The Tigers rank No. 2 nationally in total offense and scoring. Players have been shattering records all over the field. Burrow’s legendary season has been duly noted. He broke the SEC record for passing yards in a season this past Saturday, and is tied for the conference record for touchdowns in a season with 47.

Wide receiver Ja’Marr Chase, a finalist for the Biletnikoff Award, is maybe the most underrated player in America. If he played for Ohio State or Alabama they’d be calling him the greatest college football player of all time. As it is, he will have to settle, unfairly, for not being invited to New York with his teammate Burrow for the Heisman ceremony. Despite being overlooked, Chase looks NFL ready right now, holding the school record for touchdowns (17) and leading the SEC in receiving yards (1,457).
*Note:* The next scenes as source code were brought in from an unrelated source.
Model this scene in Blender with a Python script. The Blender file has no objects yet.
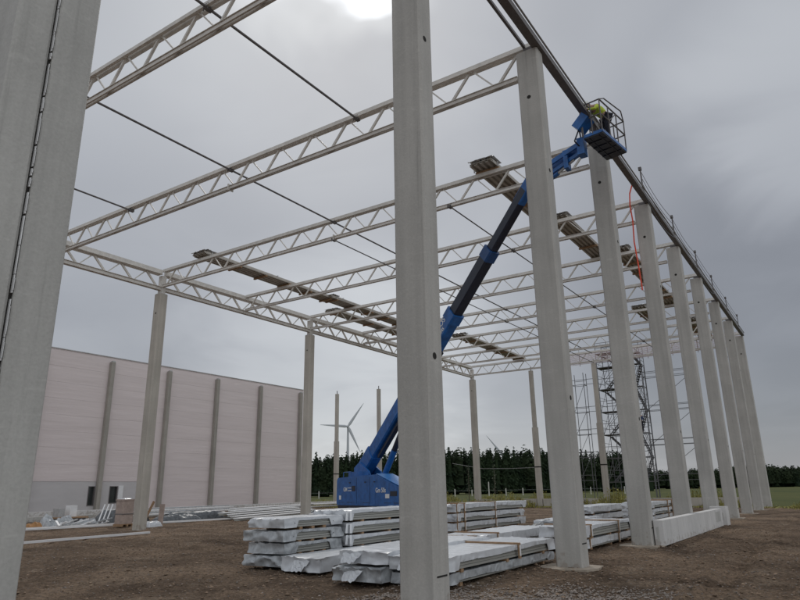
import bpy, bmesh, math, random
from mathutils import Vector, Matrix, noise
random.seed(7)
SC = bpy.context.scene
COL = SC.collection
# ------------------------------------------------------------------ camera
f, CAMH = 639.4257, 1.62353
R = Vector((0.82937994, 0.55846219, -0.01577625))
U = Vector((0.17190034, -0.22821973, 0.95831416))
F = Vector((-0.53158177, 0.79751849, 0.28528071))
cd = bpy.data.cameras.new('camera'); cam = bpy.data.objects.new('camera', cd); COL.objects.link(cam)
cd.sensor_width = 36; cd.lens = f / 800 * 36; cd.clip_start = .05; cd.clip_end = 9000
m = Matrix((R, U, -F)).transposed().to_4x4(); m.translation = Vector((0, 0, CAMH)); cam.matrix_world = m
SC.camera = cam
# ------------------------------------------------------------------ view
SC.view_settings.view_transform = 'Standard'; SC.view_settings.look = 'None'
SC.view_settings.exposure = 0; SC.view_settings.gamma = 1; SC.view_settings.use_curve_mapping = False
# ------------------------------------------------------------------ sky: Nishita behind a procedural cloud deck
SUN = Vector((-0.46508831, 0.5717911, 0.67583119))
W = bpy.data.worlds.new('World'); SC.world = W; W.use_nodes = True
nt = W.node_tree; N = nt.nodes; L = nt.links; N.clear()
def nd(t, **k):
    n = N.new(t)
    for a, b in k.items(): setattr(n, a, b)
    return n
sky = nd('ShaderNodeTexSky', sky_type='NISHITA', sun_disc=False, sun_elevation=math.radians(42.5), sun_rotation=math.atan2(SUN.x, SUN.y))
bg1 = nd('ShaderNodeBackground'); bg1.inputs[1].default_value = .07; L.new(sky.outputs[0], bg1.inputs[0])
tc = nd('ShaderNodeTexCoord')
nrm = nd('ShaderNodeVectorMath', operation='NORMALIZE'); L.new(tc.outputs['Generated'], nrm.inputs[0])
DIR = nrm.outputs[0]
def M(op, a, b=None, clamp=False):
    n = nd('ShaderNodeMath', operation=op, use_clamp=clamp)
    for i, v in enumerate((a, b)):
        if v is None: continue
        if isinstance(v, (int, float)): n.inputs[i].default_value = v
        else: L.new(v, n.inputs[i])
    return n.outputs[0]
def blob(d, inner, outer):            # soft lighter or darker patch around a sky direction (degrees)
    dp = nd('ShaderNodeVectorMath', operation='DOT_PRODUCT'); L.new(DIR, dp.inputs[0]); dp.inputs[1].default_value = Vector(d).normalized()
    mr = nd('ShaderNodeMapRange', interpolation_type='SMOOTHSTEP'); L.new(wob(dp.outputs['Value']), mr.inputs[0])
    mr.inputs[1].default_value = math.cos(math.radians(outer)); mr.inputs[2].default_value = math.cos(math.radians(inner))
    return mr.outputs[0]
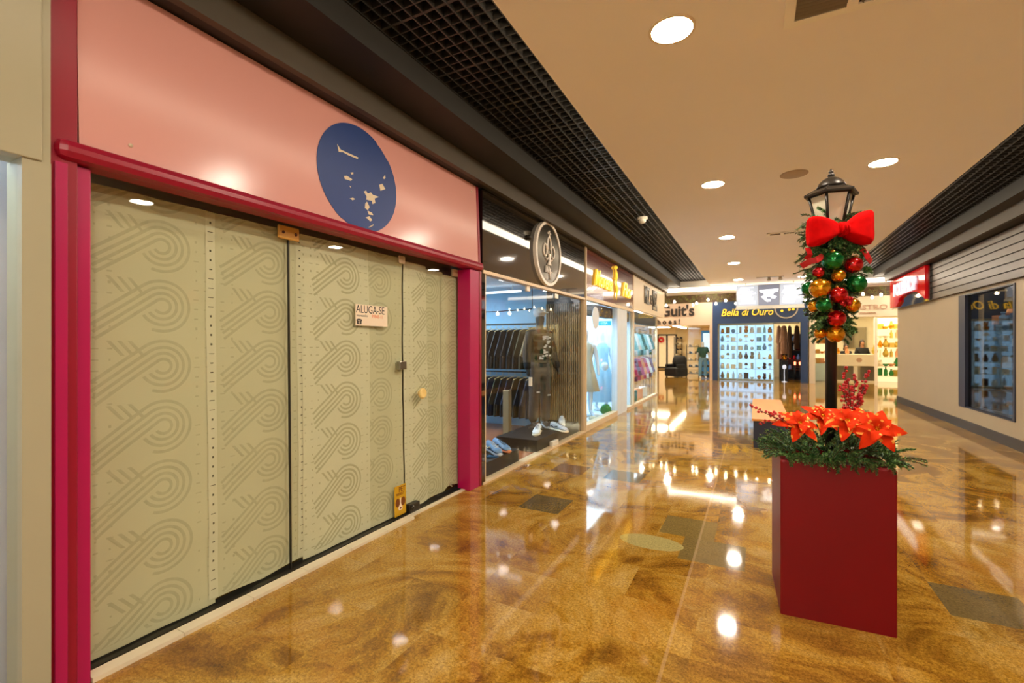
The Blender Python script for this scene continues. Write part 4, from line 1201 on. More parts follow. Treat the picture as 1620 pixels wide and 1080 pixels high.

All of this firepower has been under the trigger of Joe Brady, and of course Steve Ensminger, the official offensive coordinator of LSU. Ensminger’s humility in itself should be the topic of a feature story. He outranks Brady, but it is the young 29-year-old that everyone talks about as the general who brought LSU’s offense not only into the 21st century, but into the record books as well.

Look for Ensminger to take on a different role in one or two years, allowing for the Tigers to keep the young Brady just a little longer before some big time program comes in and scoops him up to be their next head coach. As strong as the relationship is between Ensminger and Brady, and given Ensminger’s humility (he seriously considered not agreeing to take the offensive coordinator position two years ago because of his family), expect him to redirect the tail-end of his career to allow Joe the chance to hold a more official title, and allow LSU to squeeze as much as they can out of him before he carries his craft–that is more than just words–to some very fortunate football program.